« [Compte-rendu de Le Corbusier, Urbanisme] », Bibliothèque universelle et Revue de Genève, juin 1926, p. 797-798.

{p. 797} Nous disons adieu aux charmes troubles et inhumains de la nature. Il s’agit de créer à notre vie moderne un décor utile et beau. Or « la grande ville, phénomène de force en mouvement, est aujourd’hui une catastrophe menaçante pour n’avoir pas été animée de l’esprit de géométrie… Elle use et conduit lentement l’usure des milliers d’êtres humains ». Elle n’est plus adaptée aux conditions nouvelles de travail ou de repos, ni dans son plan ni dans le détail des rues. Congestion : « un cheval arrête 1 000 chevaux-vapeurs ». Et pourtant « la ville est une image puissante qui actionne notre esprit » après avoir été créée par lui, comme la poésie.

C’est ainsi que le problème de l’Urbanisme se place au croisement {p. 798} des préoccupations esthétiques et sociales d’aujourd’hui. Pour résoudre la crise de notre civilisation sous cet aspect comme sous les autres, il nous faut mieux que des dictateurs : des Architectes, de l’esprit et de la matière. Si Le Corbusier réalise son plan, ce sera plus fort que Mussolini (lequel s’est d’ailleurs inspiré de lui dans son fameux discours aux édiles de Rome).

Urbanisme est une étude technique et un pamphlet dont l’argumentation serrée éclate parfois en boutades mordantes, en brèves fusées de lyrisme. C’est d’une verve puissante jusque dans la statistique. On en sort convaincu ou bouleversé, enthousiasmé d’avoir trouvé la formule même de tant d’aspirations modernes. Voici sans aucun doute un des livres les plus représentatifs de l’époque de Lénine, du fascisme, du ciment armé.

« Notre monde comme un ossuaire est couvert des détritus d’époques mortes. Une tâche nous incombe, construire le cadre de notre existence… construire les villes de notre temps ». Et je déplie ce plan d’une « ville contemporaine ». Pures géométries de verre et de ciment blanc, flamboyantes au soleil. Les vingt-quatre gratte-ciels de la Cité, au centre, s’espacent autour d’un aérodrome-gare circulaire, prismes perdus dans le silence de l’azur au-dessus des rumeurs de la ville. Puis s’étendent les quartiers de résidence ; les jardins suspendus à tous les étages soulignent de verdure l’horizontale des toitures en terrasses. Des perspectives régulières recoupées à 200 et 400 mètres par les plans fuyants des rues immenses livrées au 100 à l’heure des autos.

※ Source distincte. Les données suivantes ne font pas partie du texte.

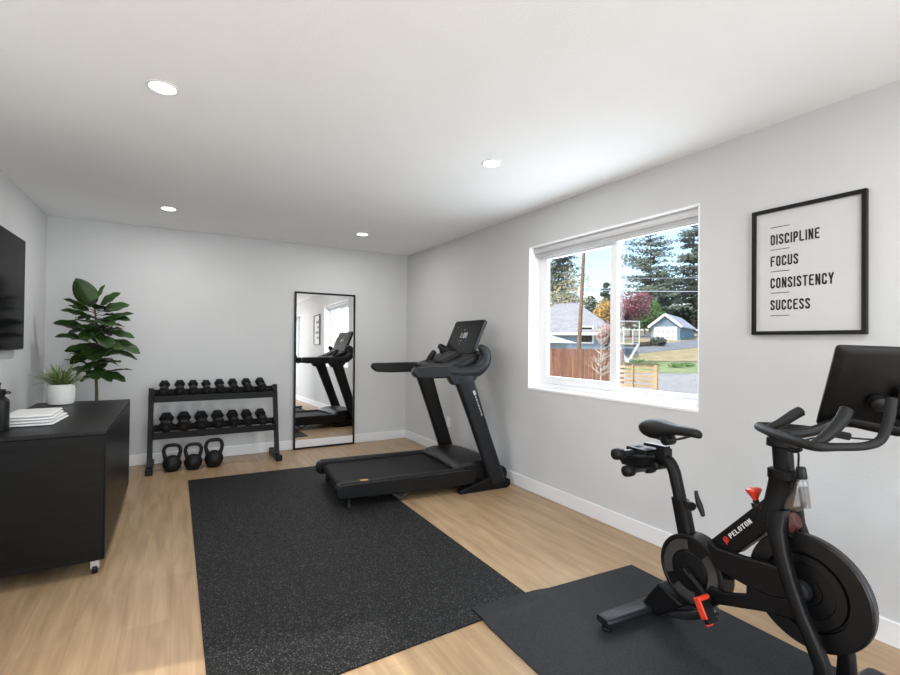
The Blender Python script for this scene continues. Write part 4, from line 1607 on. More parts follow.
finish('cable', bm, 'black', bk)
# red resistance knob
bm = B()
kb0 = bp(757, 505)
kdir = (bp(752.5, 488) - kb0).normalized()
lathe(bm, [(0, 0), (.019, 0), (.019, .016), (.011, .018), (.011, .026), (0, .026)], 20, axis_mtx(kb0 - kdir * .008, kdir))
kk = finish('resistance_stem', bm, 'blackplastic', bk)
bm = B()
vs = lathe(bm, [(0, .018), (.009, .018), (.012, .026), (.024, .046), (.027, .052), (.026, .060), (.018, .064), (0, .065)], 36, axis_mtx(kb0, kdir))
for v in vs:
    q = v.co - kb0
    al = q.dot(kdir)
    rv = q - kdir * al
    if rv.length > .013:
        b1_ = kdir.cross(Vector((0, 1, 0))).normalized()
        b2_ = kdir.cross(b1_)
        an = math.atan2(rv.dot(b2_), rv.dot(b1_))
        v.co = kb0 + kdir * al + rv * (1 + .13 * math.cos(3 * an + .5))
tag(finish('resistance_knob', bm, 'red', kk), 'red knob')
# crank casing with smoky ring
dc = bp(689.3, 570.5, .045)
DR = .147
cmx = axis_mtx(dc + Vector((0, 0, 0)), (0, -1, 0))
bm = B()
lathe(bm, [(0, -.085), (DR - .01, -.085), (DR, -.078), (DR, -.004), (DR - .004, .0), (DR * .90, .001), (DR * .88, -.003), (DR * .54, -.003), (DR * .52, .004), (DR * .1, .008), (0, .008)], 72, cmx)
cs = finish('crank_casing', bm, 'blackplastic', bk, angle=30)
for a0_, a1_ in ((-50, 50), (95, 205), (232, 285)):
    bm = B()
    n_ = max(4, int((a1_ - a0_) / 6))
    up1, dn1 = [], []
    for i in range(n_ + 1):
        a = math.radians(a0_ + (a1_ - a0_) * i / n_)
        up1.append(cmx @ Vector((DR * .86 * math.cos(a), DR * .86 * math.sin(a), -.0028)))
        dn1.append(cmx @ Vector((DR * .58 * math.cos(a), DR * .58 * math.sin(a), -.0028)))
    prism(bm, up1 + dn1[::-1], (0, -.0015, 0))
    tag(finish('ring_panel', bm, 'ring', cs, smooth=False), 'smoky grey panel')
# crank arms and pedals
for s, dirn in ((1, 1), (-1, -1)):
    c0_ = Vector((dc.x, -.062 if s > 0 else .062, dc.z))
    v_ = bp(715, 600, .085) - bp(689.3, 570.5, .085)
    v_ = Vector((v_.x, 0, v_.z)) * dirn
    c1_ = c0_ + v_ + Vector((0, -s * .012, 0))
    bm = B(); bar(bm, c0_ - v_ * .1, c1_, .014, .026, (0, 1, 0)) if False else tube(bm, [c0_ - v_ * .08, c0_ + v_ * .5 + Vector((0, -s * .004, 0)), c1_], [.017, .014, .013], 12, 3)
    lathe(bm, [(0, -.01), (.022, -.01), (.022, .012), (0, .014)], 20, axis_mtx(c0_, (0, -s, 0)))
    ca = finish('crank_arm', bm, 'black', bk)
    pc_ = c1_ + Vector((.028 if s > 0 else .010, -s * .055, -.014 if s > 0 else -.030))
    rx = Matrix.Rotation(math.radians(62), 4, 'Y')
    bm = B()
    rod(bm, c1_ + Vector((0, -s * .008, 0)), pc_ + Vector((0, -s * .03, 0)), .006, 10)
    pm_ = Matrix.Translation(pc_) @ rx
    box(bm, -.040, .040, -.028, .028, -.009, .009, pm_)
    pd = finish('pedal', bm, 'black', ca, bevel=.004)
    bm = B()
    box(bm, -.052, .022, -.034, -.026, -.014, .014, pm_)
    box(bm, -.056, -.040, -.034, .030, -.013, .012, pm_)
    box(bm, .018, .050, -.020, .016, -.016, -.006, pm_)
    tag(finish('pedal_cleat', bm, 'red', pd, bevel=.003), 'red pedal cage')
    bm = B()
    box(bm, -.020, .000, .020, .034, -.018, -.008, pm_)
    box(bm, .020, .042, .010, .032, -.018, -.008, pm_)
    rod(bm, pm_ @ Vector((-.02, 0, -.012)), pm_ @ Vector((.03, .0, -.012)), .006, 8)
    tag(finish('pedal_spring', bm, 'steel', pd, bevel=.001), 'silver pedal parts')
# lettering and round mark on the top tube (near face)
lp0 = bp(731.2, 538.6, .0336)
lp1 = bp(752.6, 522.6, .0336)
xd = (lp1 - lp0)
wd_ = xd.length
xd.normalize()
yd = Vector((0, -1, 0)).cross(xd)
if yd.z < 0:
    yd = -yd
stroke_word('lettering', 'PELOTON', 'whiteprint', lp0 + Vector((0, -.0004, 0)), xd, yd, wd_, .0175, bk, t=.15)
rc = bp(726, 539.5, .0336)
bm = B()
lathe(bm, [(.0075, 0), (.0115, 0), (.0115, .0007), (.0075, .0007), (.0075, 0)], 32, axis_mtx(rc, (0, -1, 0)))
lathe(bm, [(0, 0), (.0040, 0), (.0040, .0007), (0, .0007)], 20, axis_mtx(rc, (0, -1, 0)))
bar(bm, rc + Vector((-.0005, -.0004, -.003)), rc + Vector((.0045, -.0004, -.0185)), .0007, .004, (1, 0, 0))
tag(finish('round_mark', bm, 'redprint', bk, smooth=False), 'red round emblem')
bm = B(); bar(bm, bp(770, 500, .0336), bp(759, 508, .0336), .0008, .006)
tag(finish('faint_mark', bm, 'darkred', bk, smooth=False), 'faint dark red mark')

# hand weights in the cradle
for (px_, py_), lab in (((624, 471.5), 'small black hand weight hanging lower behind the bike saddle'), ((613.5, 454.5), 'small black hand weight at the rear tip behind the bike saddle')):
    near = at(px_, py_, 2.20)
    axis = -BS
    t = thing('hand_weight', near + axis * .10, lab, 'dumbbell', 'hand weights behind the saddle')
    for k in (-1, 1):
        bm = B()
        lathe(bm, [(0, -.030), (.018, -.030), (.026, -.022), (.028, 0), (.026, .022), (.018, .030), (0, .030)], 24, axis_mtx(axis * (.070 * k), axis))
        finish('head', bm, 'rubberblack', t, angle=60)
    bm = B(); rod(bm, axis * -.055, axis * .055, .015, 14)
    finish('handle', bm, 'darksteel', t)

# spray bottle clipped beside the head tube
c_ = BP0 + BF * bike_pt(806, 490, .03)[0] + BS * .03
zb_, zt_ = bike_pt(809, 509, .03)[1], bike_pt(803, 467, .03)[1]
sb = thing('spray_bottle', (c_.x, c_.y, zb_), 'small clear bottle with a black cap clipped in front of the bike head tube', 'bottle')
sb.rotation_euler = Vector((-BF.x * .12, -BF.y * .12, 1)).to_track_quat('Z', 'Y').to_euler()
hh = zt_ - zb_
bm = B(); lathe(bm, [(0, 0), (.014, 0), (.016, .003), (.016, hh * .66), (.012, hh * .70), (0, hh * .70)], 24)
finish('body', bm, 'clear', sb)
bm = B(); lathe(bm, [(0, .002), (.0135, .002), (.0135, hh * .5), (0, hh * .5)], 20)
tag(finish('liquid', bm, glassy('pale_liquid', (.82, .82, .81), .05, .1), sb), 'pale liquid')
bm = B(); lathe(bm, [(0, hh * .705), (.015, hh * .705), (.016, hh * .73), (.015, hh * .97), (.012, hh), (0, hh)], 24)
tag(finish('cap', bm, 'blackplastic', sb), 'black cap')

# ================================================================== OUTSIDE
D0, SL, G0 = 25.0, .066, -.5
FWD = Vector((RM[0][2], RM[1][2], 0))


def gz_depth(d):
    return G0 + max(0.0, d - D0) * SL if d < 95 else G0 + (95 - D0) * SL


def depth_of(x, y):
    return x * FWD.x + y * FWD.y


def gz(x, y):
    return gz_depth(depth_of(x, y))


def gpt(px, py, lift=0.0):
    r = ray(px, py) / FOC
    # flat part first, then the rise
    fd_ = r.x * FWD.x + r.y * FWD.y
    if r.z < 0:
        t = (G0 - CAMH) / r.z
        if t * fd_ <= D0:
            p = r * t
            return Vector((p.x, p.y, G0 + lift))
    # CAMH + r.z t = G0 + (fd t - D0) SL
    t = (G0 - D0 * SL - CAMH) / (r.z - fd_ * SL)
    p = r * t
    return Vector((p.x, p.y, gz(p.x, p.y) + lift))


# one terrain sheet
bm = B()
RT = Vector((FWD.y, -FWD.x, 0))
rows = []
for d in (-14, 3, 8, 14, 20, 25, 30, 36, 45, 55, 65, 80, 95, 130, 200, 300):
    rows.append([bm.verts.new(FWD * d + RT * q + Vector((0, 0, gz_depth(d)))) for q in range(-120, 241, 20)])
for a, b_ in zip(rows, rows[1:]):
    for i in range(len(a) - 1):
        bm.faces.new((a[i], a[i + 1], b_[i + 1], b_[i]))
structure('ground', bm, 'soilground', smooth=False)


def strip(name, far, near, m_, lift, n=8):
    """ground surface between two lines given by picture points (left to right)"""
    bm = B()
    K = len(far)
    grid = []
    for j in range(n + 1):
        t = j / n
        row = []
        for (fx, fy), (nx, ny) in zip(far, near):
            p = gpt(fx + (nx - fx) * t, fy + (ny - fy) * t)
            row.append(bm.verts.new((p.x, p.y, gz(p.x, p.y) + lift)))
        grid.append(row)
    for j in range(n):
        for i in range(K - 1):
            bm.faces.new((grid[j][i], grid[j][i + 1], grid[j + 1][i + 1], grid[j + 1][i]))
    structure(name, bm, m_, smooth=False)


strip('gravel_drive', [(470, 372), (620, 372), (760, 371)], [(470, 420), (620, 420), (760, 420)], 'gravel', .02)
strip('green_verge', [(560, 361), (640, 362), (760, 364)], [(560, 374), (640, 374), (760, 373)], 'grass', .03)
strip('dry_lawn', [(560, 355.5), (625, 354.5), (655, 351.5), (697, 347), (760, 341)], [(560, 362), (625, 362), (655, 362), (697, 362), (760, 362)], 'drygrass', .04)
strip('street', [(560, 350), (625, 348), (660, 344.5), (697, 339.5), (760, 331)], [(560, 356), (625, 355.5), (655, 352.5), (697, 348), (760, 341)], 'asphalt', .06)
strip('far_lawn', [(620, 340), (660, 339), (700, 336), (760, 331)], [(620, 346), (660, 344.5), (697, 339.5), (760, 331.5)], 'drygrass', .05)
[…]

Les maisons habitées ne sont plus que des enceintes transparentes, et minces en regard de leur hauteur, entourant de leurs multiples « redents » des terrains de jeux et des parcs, la nature annexée à la ville. « C’est un spectacle organisé par l’Architecture avec les ressources de la plastique qui est le jeu de formes sous la lumière ». Cristallisation d’un rêve de joie et de raison où de grandes ordonnances élèvent leur chant.

Utopie ! Oui, si notre civilisation s’avoue trop fatiguée pour créer avec ses moyens matériels formidables des ensembles soumis aux lois de l’esprit et de la vie sociale, non plus à un opportunisme anarchique. Tirer des lignes droites, est le propre de l’homme. Toutes les civilisations fortes l’ont osé. Créer un espace architectural lumineux à la place de nos cités congestionnées, ce serait peut-être tuer au soleil des germes de révolution. Déjà des ingénieurs se sont mis à calculer la réalisation de ce phénomène de haute poésie la « ville contemporaine ». Un labeur précis et anonyme concourt obscurément à cette parfaite expression du triomphe de l’homme sur la Nature. Architecture : « tout ce qui est au delà du calcul… Ce sera la passion du siècle ».